WHAT YOU WILL DO: Wherever the string "scene" appears, copy the whole line.

COLLECTED MATERIAL:

_ _ _ _ _ _ _

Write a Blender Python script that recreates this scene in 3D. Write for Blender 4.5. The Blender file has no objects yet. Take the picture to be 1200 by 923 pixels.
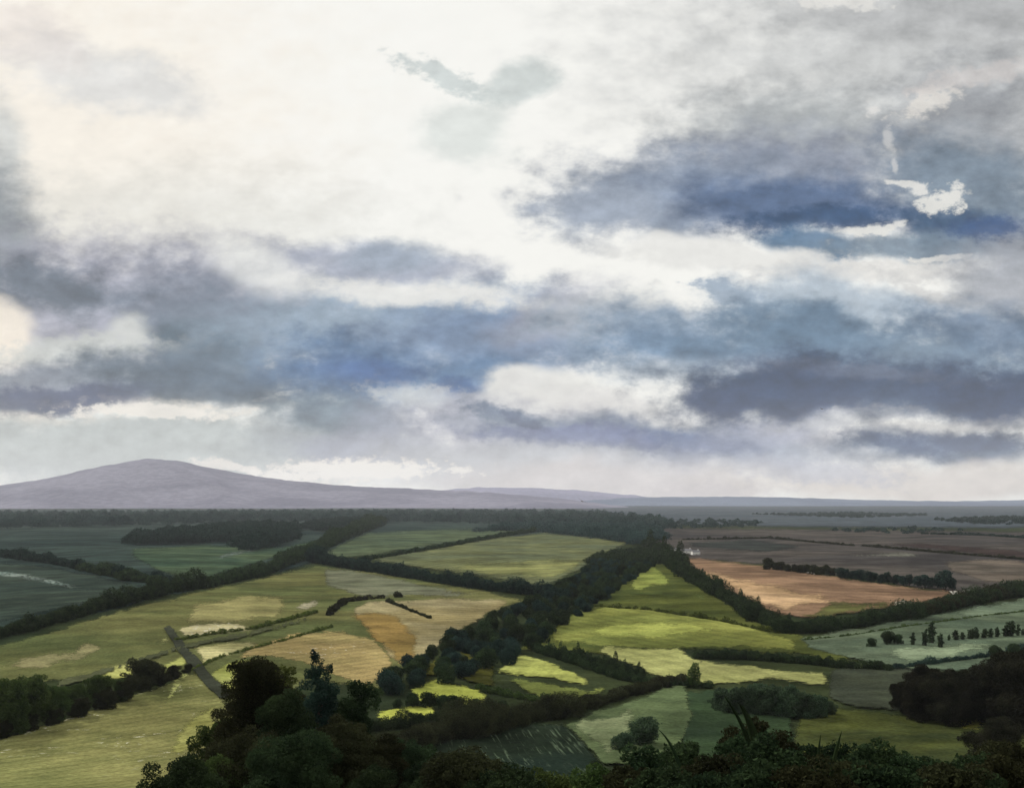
import bpy, math, random
import numpy as np
from mathutils import Vector, Matrix
from mathutils.geometry import delaunay_2d_cdt

random.seed(7)
RNG = np.random.default_rng(7)
SC = bpy.context.scene
COL = SC.collection
PI = math.pi

# ------------------------------------------------------------------ colour helpers
def lin(c):
    out = []
    for v in c:
        v = v / 255.0
        out.append(v / 12.92 if v <= 0.04045 else ((v + 0.055) / 1.055) ** 2.4)
    return out

# ------------------------------------------------------------------ view geometry (plain camera looking along +Y)
F = 1287.0
CX, HY = 600.0, 587.0
CZ = 60.0

# ------------------------------------------------------------------ terrain
def terrain(x, y):
    x = np.asarray(x, float); y = np.asarray(y, float)
    w = 25.0
    t = (216.0 - y + 0.02 * x) / w
    sp = np.where(t > 30, t, np.log1p(np.exp(np.clip(t, -60, 30)))) * w
    z = np.minimum(0.27 * sp, 58.2 + 0.01 * np.maximum(-y, 0))
    fade = np.clip((y - 230) / 250, 0, 1)
    near = fade * np.clip((2600 - y) / 1500, 0, 1)
    r = 2.6 * np.sin(x / 88 + 0.9 * np.sin(y / 230)) * np.cos(y / 150 + x / 260)
    r += 1.3 * np.sin(x / 60 + y / 150 + 1.3)
    far = np.clip((y - 1500) / 1500, 0, 1)
    r2 = 3.0 * np.sin(x / 420 + 1.1) * np.cos(y / 900 + x / 1500)
    return z + near * r + far * r2

def at(px, py, dz=0.0):
    """ground points seen along the given directions"""
    px = np.atleast_1d(np.asarray(px, float)); py = np.atleast_1d(np.asarray(py, float))
    u = (px - CX) / F; v = np.maximum((py - HY) / F, 0.0035)
    ys = np.geomspace(150, 20000, 500)
    lo = np.full(len(u), 150.0); hi = np.full(len(u), 20000.0); done = np.zeros(len(u), bool)
    prev = 150.0
    for Y in ys:
        hit = (~done) & (CZ - v * Y < terrain(u * Y, np.full(len(u), Y)))
        hi[hit] = Y; lo[hit] = prev; done |= hit
        prev = Y
    for _ in range(25):
        m = (lo + hi) / 2
        b = CZ - v * m < terrain(u * m, m)
        hi = np.where(b, m, hi); lo = np.where(b, lo, m)
    Y = hi; X = u * Y
    return np.stack([X, Y, terrain(X, Y) + dz], 1)

def spot(px, Y):
    X = (px - CX) / F * Y
    return np.array([X, Y, float(terrain(X, Y))])

# ------------------------------------------------------------------ objects
def tag(o, label=None, cat=None, group=None, kind=None):
    if label: o['label'] = label
    if cat: o['category'] = cat
    if group: o['group'] = group
    if kind: o['kind'] = kind
    return o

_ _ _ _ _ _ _

SOLUTION FOR THIS TASK:
Write a Blender Python script that recreates this scene in 3D. Write for Blender 4.5. The Blender file has no objects yet. Take the picture to be 1200 by 923 pixels.
SC = bpy.context.scene